As it's actually 499$ it's not even wort of discussing.
How ever just to mention the advantage of many core sys is in unparalleled tasks execution as GPUs are only for high parallel workloads, FPGA's however are for good for with moderate number of threads & have best efficiency but are little harder to program. Intel is learning his mistakes with first two gen of PHI's from Althera Cavium & Tilera. Current PHI gen is useless & old. It can't operate in self stand mode & so on.
Now enough about this nonsense!
If you want something to discuss about I find this as a interesting example of how will future of computing really look a like.
It still isn't a SoC in a right meaning of the world as some of used blocks are not in a form of licensable IP. Sadly their is no player in the whole industry that is capable to delivery it on a single chip.

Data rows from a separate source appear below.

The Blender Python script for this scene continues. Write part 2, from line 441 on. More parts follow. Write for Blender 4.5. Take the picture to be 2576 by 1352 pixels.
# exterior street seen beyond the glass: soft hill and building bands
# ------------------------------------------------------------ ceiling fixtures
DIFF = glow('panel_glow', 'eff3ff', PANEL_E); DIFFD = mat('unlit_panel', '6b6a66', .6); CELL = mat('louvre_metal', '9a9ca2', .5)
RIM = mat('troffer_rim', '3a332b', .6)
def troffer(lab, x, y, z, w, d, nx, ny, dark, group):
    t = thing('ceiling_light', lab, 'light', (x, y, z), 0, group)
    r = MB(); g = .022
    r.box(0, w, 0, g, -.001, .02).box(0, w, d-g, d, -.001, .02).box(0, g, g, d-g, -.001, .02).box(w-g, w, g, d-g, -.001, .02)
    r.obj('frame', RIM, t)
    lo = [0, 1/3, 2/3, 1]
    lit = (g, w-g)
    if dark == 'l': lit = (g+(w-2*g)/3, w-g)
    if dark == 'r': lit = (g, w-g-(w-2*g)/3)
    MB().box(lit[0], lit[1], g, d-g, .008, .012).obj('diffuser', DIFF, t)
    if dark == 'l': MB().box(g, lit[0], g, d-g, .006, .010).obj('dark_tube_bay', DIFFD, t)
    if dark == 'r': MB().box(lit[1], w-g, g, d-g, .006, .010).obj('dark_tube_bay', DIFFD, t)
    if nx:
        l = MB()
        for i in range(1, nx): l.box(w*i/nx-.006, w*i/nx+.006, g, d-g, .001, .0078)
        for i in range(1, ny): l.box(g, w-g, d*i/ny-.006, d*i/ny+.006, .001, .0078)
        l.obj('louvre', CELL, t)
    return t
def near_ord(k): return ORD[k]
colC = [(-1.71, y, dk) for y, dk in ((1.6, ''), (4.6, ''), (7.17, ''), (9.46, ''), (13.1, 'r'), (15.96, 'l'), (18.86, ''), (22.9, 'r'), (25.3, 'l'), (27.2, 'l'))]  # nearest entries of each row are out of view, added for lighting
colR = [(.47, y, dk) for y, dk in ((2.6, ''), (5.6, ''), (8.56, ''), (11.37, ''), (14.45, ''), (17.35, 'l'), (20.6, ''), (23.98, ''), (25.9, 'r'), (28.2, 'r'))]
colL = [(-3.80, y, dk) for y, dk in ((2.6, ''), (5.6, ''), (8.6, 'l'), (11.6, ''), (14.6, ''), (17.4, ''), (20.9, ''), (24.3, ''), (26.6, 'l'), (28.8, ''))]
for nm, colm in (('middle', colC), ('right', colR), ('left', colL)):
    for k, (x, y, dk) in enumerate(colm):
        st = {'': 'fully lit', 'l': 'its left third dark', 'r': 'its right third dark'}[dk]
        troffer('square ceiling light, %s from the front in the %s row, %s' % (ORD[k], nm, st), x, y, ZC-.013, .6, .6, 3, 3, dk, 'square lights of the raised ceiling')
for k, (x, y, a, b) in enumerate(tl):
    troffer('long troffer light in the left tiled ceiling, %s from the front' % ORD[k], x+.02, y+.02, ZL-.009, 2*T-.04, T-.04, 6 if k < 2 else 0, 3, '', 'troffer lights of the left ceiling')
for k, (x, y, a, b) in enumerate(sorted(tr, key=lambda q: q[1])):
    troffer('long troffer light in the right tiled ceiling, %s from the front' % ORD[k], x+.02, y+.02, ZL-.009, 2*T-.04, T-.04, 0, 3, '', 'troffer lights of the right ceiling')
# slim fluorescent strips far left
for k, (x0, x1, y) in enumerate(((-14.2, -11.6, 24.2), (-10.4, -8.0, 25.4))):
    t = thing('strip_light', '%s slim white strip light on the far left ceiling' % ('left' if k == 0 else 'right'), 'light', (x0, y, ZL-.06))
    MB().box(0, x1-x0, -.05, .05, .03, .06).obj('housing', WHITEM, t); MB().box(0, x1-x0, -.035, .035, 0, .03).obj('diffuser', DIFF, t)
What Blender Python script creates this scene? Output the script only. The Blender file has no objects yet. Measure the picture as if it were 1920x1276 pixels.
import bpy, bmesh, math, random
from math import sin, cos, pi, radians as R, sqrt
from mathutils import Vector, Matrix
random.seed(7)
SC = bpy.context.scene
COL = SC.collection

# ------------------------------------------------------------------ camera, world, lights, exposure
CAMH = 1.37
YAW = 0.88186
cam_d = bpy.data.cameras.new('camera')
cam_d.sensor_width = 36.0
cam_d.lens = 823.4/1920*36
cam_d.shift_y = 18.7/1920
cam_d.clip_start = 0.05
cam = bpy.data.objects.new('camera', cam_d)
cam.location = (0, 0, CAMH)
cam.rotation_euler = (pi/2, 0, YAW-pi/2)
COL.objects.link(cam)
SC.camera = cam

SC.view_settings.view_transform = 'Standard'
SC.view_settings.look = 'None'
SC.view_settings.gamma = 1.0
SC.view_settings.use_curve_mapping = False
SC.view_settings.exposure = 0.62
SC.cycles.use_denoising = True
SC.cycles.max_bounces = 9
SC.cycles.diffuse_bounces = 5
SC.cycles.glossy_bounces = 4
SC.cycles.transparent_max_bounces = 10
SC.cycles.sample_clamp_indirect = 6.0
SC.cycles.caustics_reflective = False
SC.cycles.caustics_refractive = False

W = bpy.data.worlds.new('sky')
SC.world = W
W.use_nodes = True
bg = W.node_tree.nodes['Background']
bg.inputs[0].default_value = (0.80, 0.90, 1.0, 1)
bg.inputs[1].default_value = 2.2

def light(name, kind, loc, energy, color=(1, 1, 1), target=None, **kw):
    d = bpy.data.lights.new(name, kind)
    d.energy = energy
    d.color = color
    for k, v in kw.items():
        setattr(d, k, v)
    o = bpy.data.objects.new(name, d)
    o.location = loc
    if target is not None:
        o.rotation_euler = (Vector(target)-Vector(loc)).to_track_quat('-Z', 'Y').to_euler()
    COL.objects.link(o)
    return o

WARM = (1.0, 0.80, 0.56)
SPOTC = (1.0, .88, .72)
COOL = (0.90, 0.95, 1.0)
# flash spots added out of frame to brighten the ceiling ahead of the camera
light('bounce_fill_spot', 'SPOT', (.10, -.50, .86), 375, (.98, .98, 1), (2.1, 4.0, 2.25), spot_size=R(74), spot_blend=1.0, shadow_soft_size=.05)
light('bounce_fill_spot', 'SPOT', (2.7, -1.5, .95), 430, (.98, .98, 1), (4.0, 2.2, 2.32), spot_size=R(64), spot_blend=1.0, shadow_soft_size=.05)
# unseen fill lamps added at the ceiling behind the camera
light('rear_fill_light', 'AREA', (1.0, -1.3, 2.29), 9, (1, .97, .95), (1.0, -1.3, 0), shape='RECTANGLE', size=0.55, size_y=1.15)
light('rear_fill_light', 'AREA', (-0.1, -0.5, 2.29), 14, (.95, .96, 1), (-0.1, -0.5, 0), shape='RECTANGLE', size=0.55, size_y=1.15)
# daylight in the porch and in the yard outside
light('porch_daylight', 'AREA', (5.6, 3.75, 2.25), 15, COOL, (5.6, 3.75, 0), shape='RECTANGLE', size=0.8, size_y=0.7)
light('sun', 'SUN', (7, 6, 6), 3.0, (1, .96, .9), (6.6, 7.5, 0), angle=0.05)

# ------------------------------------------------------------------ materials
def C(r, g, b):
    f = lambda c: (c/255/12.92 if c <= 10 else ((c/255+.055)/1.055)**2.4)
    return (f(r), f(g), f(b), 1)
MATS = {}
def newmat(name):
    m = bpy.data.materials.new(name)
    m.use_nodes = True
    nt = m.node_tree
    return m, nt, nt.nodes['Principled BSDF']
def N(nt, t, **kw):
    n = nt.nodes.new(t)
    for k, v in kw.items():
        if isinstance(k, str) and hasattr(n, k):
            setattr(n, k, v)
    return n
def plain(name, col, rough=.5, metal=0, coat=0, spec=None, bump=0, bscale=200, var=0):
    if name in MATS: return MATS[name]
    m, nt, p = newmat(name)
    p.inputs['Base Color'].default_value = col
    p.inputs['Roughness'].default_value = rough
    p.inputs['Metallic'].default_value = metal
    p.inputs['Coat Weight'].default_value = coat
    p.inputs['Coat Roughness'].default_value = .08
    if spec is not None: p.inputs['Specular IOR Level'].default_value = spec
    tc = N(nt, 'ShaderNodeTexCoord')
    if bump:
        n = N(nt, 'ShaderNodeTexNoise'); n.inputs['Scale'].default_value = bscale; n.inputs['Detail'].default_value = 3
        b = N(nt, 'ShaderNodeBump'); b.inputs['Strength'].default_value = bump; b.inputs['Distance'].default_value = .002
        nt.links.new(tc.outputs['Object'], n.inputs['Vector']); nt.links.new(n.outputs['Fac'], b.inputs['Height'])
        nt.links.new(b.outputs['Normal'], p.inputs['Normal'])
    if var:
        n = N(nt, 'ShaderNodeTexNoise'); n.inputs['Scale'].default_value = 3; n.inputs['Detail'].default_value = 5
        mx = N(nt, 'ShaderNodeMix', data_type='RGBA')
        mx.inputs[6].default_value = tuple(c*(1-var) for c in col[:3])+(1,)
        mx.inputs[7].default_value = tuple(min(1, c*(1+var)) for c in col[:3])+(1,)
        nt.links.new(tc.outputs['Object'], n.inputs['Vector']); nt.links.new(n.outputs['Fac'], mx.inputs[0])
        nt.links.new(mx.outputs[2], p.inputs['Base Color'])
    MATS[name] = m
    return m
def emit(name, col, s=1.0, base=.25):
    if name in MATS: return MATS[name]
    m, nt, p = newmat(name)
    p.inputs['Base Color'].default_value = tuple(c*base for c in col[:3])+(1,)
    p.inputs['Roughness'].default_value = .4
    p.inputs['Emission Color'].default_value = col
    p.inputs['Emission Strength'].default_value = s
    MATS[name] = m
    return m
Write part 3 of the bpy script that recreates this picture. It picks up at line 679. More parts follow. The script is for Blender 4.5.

URL: http://coloradoengineeringinc.com/20...-cuda-support/

I find this interesting & so did a computing algebra department in Edinburgh, as I have a good friend working there.
At the end name dose also bring back memoryless.

In fact, nVidia killed those cards because you could use them with the competitor's HW, so they woke up one morning and decided to stop the support for ever.

So it is card only for Server/Rack motherboards with Very good (and loud) ventilation, or Workstations, both already having ECC and that are compatible with card.
You also need Intel compiler that is non-free and will probably cost you more then the card(s).

As I understand from previous nice comments,
you would buy this card if you want to put it in your compatible Workstation to try it out with your specialized software, willing to buy Intel support software
and you know what you are doing with ECC supported specialized high precision floating point hardware, while deciding if buying many more of them for your company's crunching farm.